Something similar happens when zooming in on educational institutions: elementary schools and high schools are the least integrated places in the United States. In their first years of schooling, children only have schoolmates from similar socio-economic backgrounds. “It’s a problem because, while we are educating our children, we are only presenting a very limited cross-section of society,” says Moro. Meanwhile, at universities or museums there is less segregation.

Big data to rearrange cities

The Urban Discovery project, developed by BBVA Data & Analytics provides another example of the power of big data to better understand city dynamics, even getting to the point of rearranging a city's maps.  In this example, the data comes from 413 million credit card transactions made in Madrid, Barcelona, and Mexico City.

“With aggregated and anonymous data,” explains Juan Murillo, head of Territorial Analysis at BBVA Data & Analytics, “and thanks to data science, we can better understand the dynamics in these cities and examine how residents use them according to their lifestyle. If it is true that the ideal city should maintain a minimum spatial and social equilibrium, the reality does not bear this out: the conclusions of Esteban Moro's study and ours confirm that it is more and more possible to identify a specialization of each zone. The good news is that at the same time, we can measure how changes in the surrounding conditions (new businesses, new transportation infrastructure, urban renewal, or fluctuations in real estate markets) influence the residents’ patterns of behavior, and thus guides administrative decision-making.”

"Thanks to data science, we can better understand the dynamics in these cities and examine how residents use them according to their lifestyle"

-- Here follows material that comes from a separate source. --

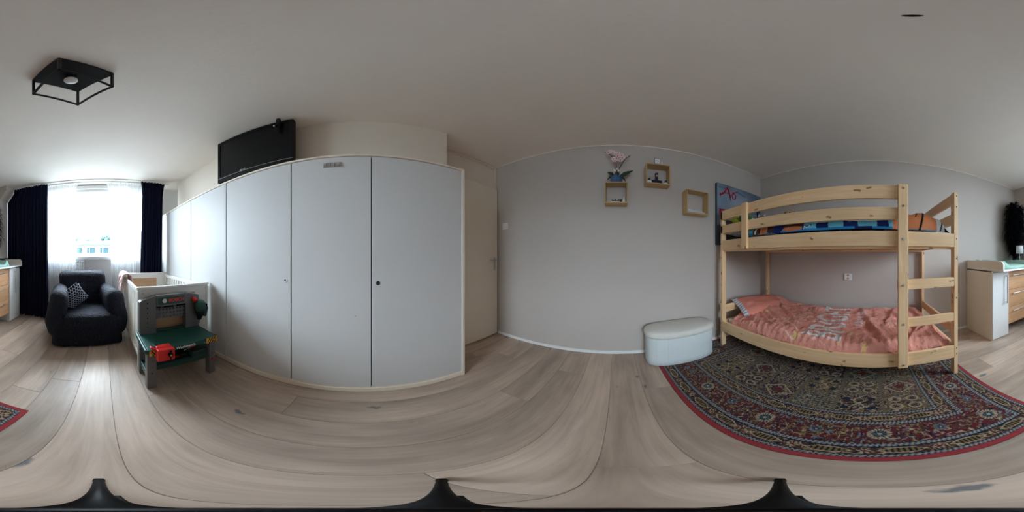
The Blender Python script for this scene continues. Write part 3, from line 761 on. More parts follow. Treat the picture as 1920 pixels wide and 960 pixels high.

Esteban Moro believes these types of studies represent an immense opportunity to “pop the bubbles in which we live. If we always see the same people, with the same socio-economic status as ourselves, we isolate ourselves, and that’s a problem. The question we want to answer is to what degree and how can we burst these bubbles.”

There have always been places in cities where people from different backgrounds, cultures, or socio-economic levels have mixed. As Moro explains, these gathering places, designated “third places” in the 1980s by the North American sociologist Ray Oldenburg, is where democracy, innovation, true citizenship emerge.

When Oldenburg published his theory, these places were in neighborhood bars and hair salons, or in the case of the United States even in bowling alleys. This model evolved, and in the 1990s these establishments–as well as the neighborhood shops–were replaced by big shopping centers. Now, more and more, “People stay at home. There is a profile of a resident, generally millennials and those in the previous generation, who buy, consume, and exchange products online,” Moro notes.

Social media networks are more segregated than cities

Faced with this change in consumption habits, social networks should have been destined to become the new gathering and exchange place, the “third place” in a digital society. However, “In our research, we have found that they are more segregated than our non-virtual society. Guided by social network algorithms, we only hear what we already think, we only meet or associate with people who are like us, we only talk with people who think the same as we do.”

Even though the initial results of the research are not very encouraging, Moro continues to trust in the power of our cities to integrate, in the need that people have to meet and interact with one another.  “It is still not clear what will take the place of the shopping center as the new ‘third place.’ If, for example, it will be Amazon. Or maybe the consequence will be that since people have more free time because they don't have to go shopping, they can spend time doing outdoor activities, more sports, that we are moving toward that type of ‘third place’ But that's yet to be seen.”